Hobbyist coder 2.0 spreads open source in 2013

There’s an old expression in marketing and public relations: when you’ve got no news at all and nothing product or customer related to say, try doing a survey.

Snide back-stabbing caustic journalistic jibes aside, there could be one trend worth surveying and analysing this summer.

Did anyone notice the fact that Maplin now sells the Raspberry Pi “Board and Starter Kit” complete with mouse, keyboard and nice little plastic frame box to keep your unit dust free?

The rise of the hobbyist programmer 2.0 could witness an additional boost here.

So to surveys…

This one was carried out by Newark element14, a distributor of technology and engineering for electronic system design, maintenance and repair.

The survey was offered to 8,000 individuals, including 4,000 professional electrical design engineers who had purchased dev kits or dev-kit-related products in the year leading up to April 2013, as well as 4,000 sundry buyers of dev kits or related products

Hmm, they said “offered”, not “completed by”… OK, let’s press on.

The survey “revealed” (that’s just PR, what they really mean is the survey “possibly suggested”) that the open-source movement continues to gain traction in 2013 among core groups including:

  • professional software engineers
  • hobbyists
  • students
  • design professionals

— and now for the customary graphic with nice colours and symbols


— oops, sorry, almost forgot, and now for the quote

“What do these findings mean for the engineering and design communities?

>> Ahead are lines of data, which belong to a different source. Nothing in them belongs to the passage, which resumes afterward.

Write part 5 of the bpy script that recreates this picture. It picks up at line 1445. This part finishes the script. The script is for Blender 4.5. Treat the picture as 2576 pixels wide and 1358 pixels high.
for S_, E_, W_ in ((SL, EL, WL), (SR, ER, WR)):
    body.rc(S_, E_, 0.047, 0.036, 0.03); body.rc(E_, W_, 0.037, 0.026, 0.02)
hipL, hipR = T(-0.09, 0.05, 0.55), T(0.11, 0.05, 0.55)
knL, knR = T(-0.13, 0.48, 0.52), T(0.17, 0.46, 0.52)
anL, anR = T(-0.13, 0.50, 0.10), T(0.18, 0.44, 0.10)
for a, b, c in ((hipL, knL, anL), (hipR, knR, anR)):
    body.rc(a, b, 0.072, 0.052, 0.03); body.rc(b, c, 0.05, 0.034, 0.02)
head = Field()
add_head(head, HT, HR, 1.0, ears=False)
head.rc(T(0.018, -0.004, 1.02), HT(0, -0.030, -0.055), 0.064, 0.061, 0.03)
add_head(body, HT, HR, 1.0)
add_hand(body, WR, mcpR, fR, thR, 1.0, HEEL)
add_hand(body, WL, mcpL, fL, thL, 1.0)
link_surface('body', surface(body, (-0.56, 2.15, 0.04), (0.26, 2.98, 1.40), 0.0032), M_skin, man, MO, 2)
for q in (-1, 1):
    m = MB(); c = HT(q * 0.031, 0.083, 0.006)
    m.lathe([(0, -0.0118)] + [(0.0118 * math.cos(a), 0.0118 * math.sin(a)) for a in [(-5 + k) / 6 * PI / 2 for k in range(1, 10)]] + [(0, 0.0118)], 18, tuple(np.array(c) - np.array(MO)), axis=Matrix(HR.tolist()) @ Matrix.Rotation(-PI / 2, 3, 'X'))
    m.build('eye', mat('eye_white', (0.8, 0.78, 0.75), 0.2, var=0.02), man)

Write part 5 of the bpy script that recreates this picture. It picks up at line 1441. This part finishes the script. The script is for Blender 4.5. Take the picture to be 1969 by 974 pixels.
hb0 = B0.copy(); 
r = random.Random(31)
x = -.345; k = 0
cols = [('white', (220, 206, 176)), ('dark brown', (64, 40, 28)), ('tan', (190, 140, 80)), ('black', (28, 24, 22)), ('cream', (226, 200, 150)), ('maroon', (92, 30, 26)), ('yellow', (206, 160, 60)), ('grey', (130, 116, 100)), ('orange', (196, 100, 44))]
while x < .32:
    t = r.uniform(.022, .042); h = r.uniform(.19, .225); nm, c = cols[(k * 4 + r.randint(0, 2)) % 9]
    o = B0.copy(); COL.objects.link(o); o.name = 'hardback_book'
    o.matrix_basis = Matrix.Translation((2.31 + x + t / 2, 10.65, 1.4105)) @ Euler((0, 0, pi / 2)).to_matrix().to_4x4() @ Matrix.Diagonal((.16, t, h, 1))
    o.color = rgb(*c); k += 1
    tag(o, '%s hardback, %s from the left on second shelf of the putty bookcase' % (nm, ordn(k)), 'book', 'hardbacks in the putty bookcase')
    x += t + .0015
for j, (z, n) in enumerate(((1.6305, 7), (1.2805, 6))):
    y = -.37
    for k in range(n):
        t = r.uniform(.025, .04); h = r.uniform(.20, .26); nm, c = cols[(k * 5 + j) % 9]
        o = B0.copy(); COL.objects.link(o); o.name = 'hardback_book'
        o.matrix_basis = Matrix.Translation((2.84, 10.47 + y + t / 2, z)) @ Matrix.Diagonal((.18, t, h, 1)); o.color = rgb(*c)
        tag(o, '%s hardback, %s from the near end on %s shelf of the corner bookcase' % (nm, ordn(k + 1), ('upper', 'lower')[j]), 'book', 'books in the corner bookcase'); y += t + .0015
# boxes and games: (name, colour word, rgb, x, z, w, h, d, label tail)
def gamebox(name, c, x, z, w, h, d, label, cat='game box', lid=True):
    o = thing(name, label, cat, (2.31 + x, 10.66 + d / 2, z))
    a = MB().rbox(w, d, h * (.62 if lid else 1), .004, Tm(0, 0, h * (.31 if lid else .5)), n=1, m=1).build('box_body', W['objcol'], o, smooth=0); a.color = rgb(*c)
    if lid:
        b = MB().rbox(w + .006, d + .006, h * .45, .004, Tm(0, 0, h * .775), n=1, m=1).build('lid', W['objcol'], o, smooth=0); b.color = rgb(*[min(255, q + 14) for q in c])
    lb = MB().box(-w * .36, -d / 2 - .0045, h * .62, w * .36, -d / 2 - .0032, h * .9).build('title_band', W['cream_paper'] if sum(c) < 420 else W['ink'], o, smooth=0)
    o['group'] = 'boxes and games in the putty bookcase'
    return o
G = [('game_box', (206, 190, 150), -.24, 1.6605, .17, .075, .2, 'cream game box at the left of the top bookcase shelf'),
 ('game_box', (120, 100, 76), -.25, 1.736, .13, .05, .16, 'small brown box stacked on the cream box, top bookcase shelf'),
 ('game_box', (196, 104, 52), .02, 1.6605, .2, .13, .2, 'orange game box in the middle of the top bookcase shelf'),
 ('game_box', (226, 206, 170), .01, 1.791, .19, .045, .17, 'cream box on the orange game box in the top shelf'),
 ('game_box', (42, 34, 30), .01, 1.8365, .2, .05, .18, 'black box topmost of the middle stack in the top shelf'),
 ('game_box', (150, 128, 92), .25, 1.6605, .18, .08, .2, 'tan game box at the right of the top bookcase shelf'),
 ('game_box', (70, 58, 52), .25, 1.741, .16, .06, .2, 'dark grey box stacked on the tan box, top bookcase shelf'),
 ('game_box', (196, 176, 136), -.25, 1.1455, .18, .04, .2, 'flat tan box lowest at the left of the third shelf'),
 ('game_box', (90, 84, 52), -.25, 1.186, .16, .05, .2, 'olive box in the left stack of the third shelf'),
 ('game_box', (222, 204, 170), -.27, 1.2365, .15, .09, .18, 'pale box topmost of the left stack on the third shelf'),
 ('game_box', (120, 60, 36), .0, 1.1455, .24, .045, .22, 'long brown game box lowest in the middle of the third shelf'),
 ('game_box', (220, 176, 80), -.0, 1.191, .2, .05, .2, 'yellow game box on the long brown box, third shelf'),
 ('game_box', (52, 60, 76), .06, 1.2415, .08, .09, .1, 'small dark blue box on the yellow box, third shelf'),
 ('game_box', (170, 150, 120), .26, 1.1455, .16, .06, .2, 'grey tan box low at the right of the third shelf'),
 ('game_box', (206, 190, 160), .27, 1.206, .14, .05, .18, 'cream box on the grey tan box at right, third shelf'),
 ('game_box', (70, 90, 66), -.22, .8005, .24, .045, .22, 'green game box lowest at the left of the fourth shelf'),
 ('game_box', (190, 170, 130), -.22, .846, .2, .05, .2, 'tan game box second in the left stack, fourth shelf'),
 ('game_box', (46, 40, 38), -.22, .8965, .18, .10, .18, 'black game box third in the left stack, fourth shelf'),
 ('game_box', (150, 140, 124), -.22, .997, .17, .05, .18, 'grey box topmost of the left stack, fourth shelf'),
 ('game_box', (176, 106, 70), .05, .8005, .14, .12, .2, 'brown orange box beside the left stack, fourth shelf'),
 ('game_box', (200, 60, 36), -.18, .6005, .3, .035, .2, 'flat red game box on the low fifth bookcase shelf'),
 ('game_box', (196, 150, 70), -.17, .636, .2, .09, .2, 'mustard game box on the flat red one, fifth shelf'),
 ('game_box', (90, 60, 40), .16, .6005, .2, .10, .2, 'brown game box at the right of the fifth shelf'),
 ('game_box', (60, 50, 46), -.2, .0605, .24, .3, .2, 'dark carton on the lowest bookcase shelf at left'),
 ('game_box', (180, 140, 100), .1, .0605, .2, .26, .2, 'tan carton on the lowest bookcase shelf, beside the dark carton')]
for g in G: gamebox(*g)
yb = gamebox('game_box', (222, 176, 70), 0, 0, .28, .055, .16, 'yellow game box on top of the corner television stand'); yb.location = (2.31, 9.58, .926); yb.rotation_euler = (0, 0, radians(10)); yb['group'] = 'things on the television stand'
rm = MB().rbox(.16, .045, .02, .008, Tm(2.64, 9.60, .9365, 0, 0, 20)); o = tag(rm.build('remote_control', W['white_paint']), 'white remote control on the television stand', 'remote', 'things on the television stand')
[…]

Perhaps most importantly, these numbers demonstrate how engineers’ opinions about open-source are changing. Traditionally, open-source designing in the commercial space were seen as a risk. With the sheer availability of open-source tools and resources in recent years, those fears are being mitigated by increased adoption,” said Wilson Lee, director of product marketing at Newark element14.

— and finally, some platform related meatiness

Lee went on to explain that platforms like BeagleBone and Arduino were once predominately exclusive to hobbyists, but now professional engineers and even students are using them.

Is the open source programmer gap closing around these groups? It would be positive news if it was. We should survey that kind of trend — oh, yeah, my apologies.